Какие новые институты должны сформироваться у нас, чтобы опосредовать процесс коммуникации между художником и зрителем?

На Западе существуют такие формы, как свободные мастерские. Город отдаёт художникам старые заводские помещения, чтобы обеспечить возможность их развития. Там художники работают, проводят дни открытых дверей, формируют свой социум. Эти мастерские посещают любители искусства, потому что увидеть искусство на стенах галереи и увидеть весь художественный процесс создания произведения – это совершенно разные вещи. Подобную ситуацию в  миниатюре мы попытались воссоздать здесь, сделав целую секцию мастерских в одном доме. Здесь мы устраиваем вечера, кинопросмотры, дискуссии, концерты. На Западе таких мест очень много, а у нас такие вещи появятся, когда искусство из поверхностно-гламурной среды, наконец, уйдет в более профессиональную сферу.

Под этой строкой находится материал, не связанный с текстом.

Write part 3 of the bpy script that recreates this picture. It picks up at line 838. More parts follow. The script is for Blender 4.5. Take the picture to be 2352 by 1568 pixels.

Как ты относишься к идее Джеффа Кунса, что деньги – это кровь искусства?

Это зависит от того, с какой точки зрения смотреть.  Художник – это уникальный индивидуальный путь, разобраться в нём сложно. В каком-то смысле это схима или аскеза, потому что если ты выбираешь этот путь, то это служение. Ты не можешь отделить часы работы от чего-то другого. Ты сознательно отказываешься от всяких подстраховок. Но эта аскеза совершенно необязательно включает в себя отказ от денег. У одного художника появляются деньги, он напивается и ничего не делает. Для другого художника деньги могут означать новые материалы и технологии, новые средства воплощения творческих идей.  Кунсу явно деньги пошли во благо.

В чём предназначение художника в современном мире?


Художник служит правде, он не должен врать. Ложь убивает искусство. Суть искусства – в преобразовании мира, оно преобразовывает мир критически. Искусство должно быть правдивым, в правде есть красота, а во лжи - уродство.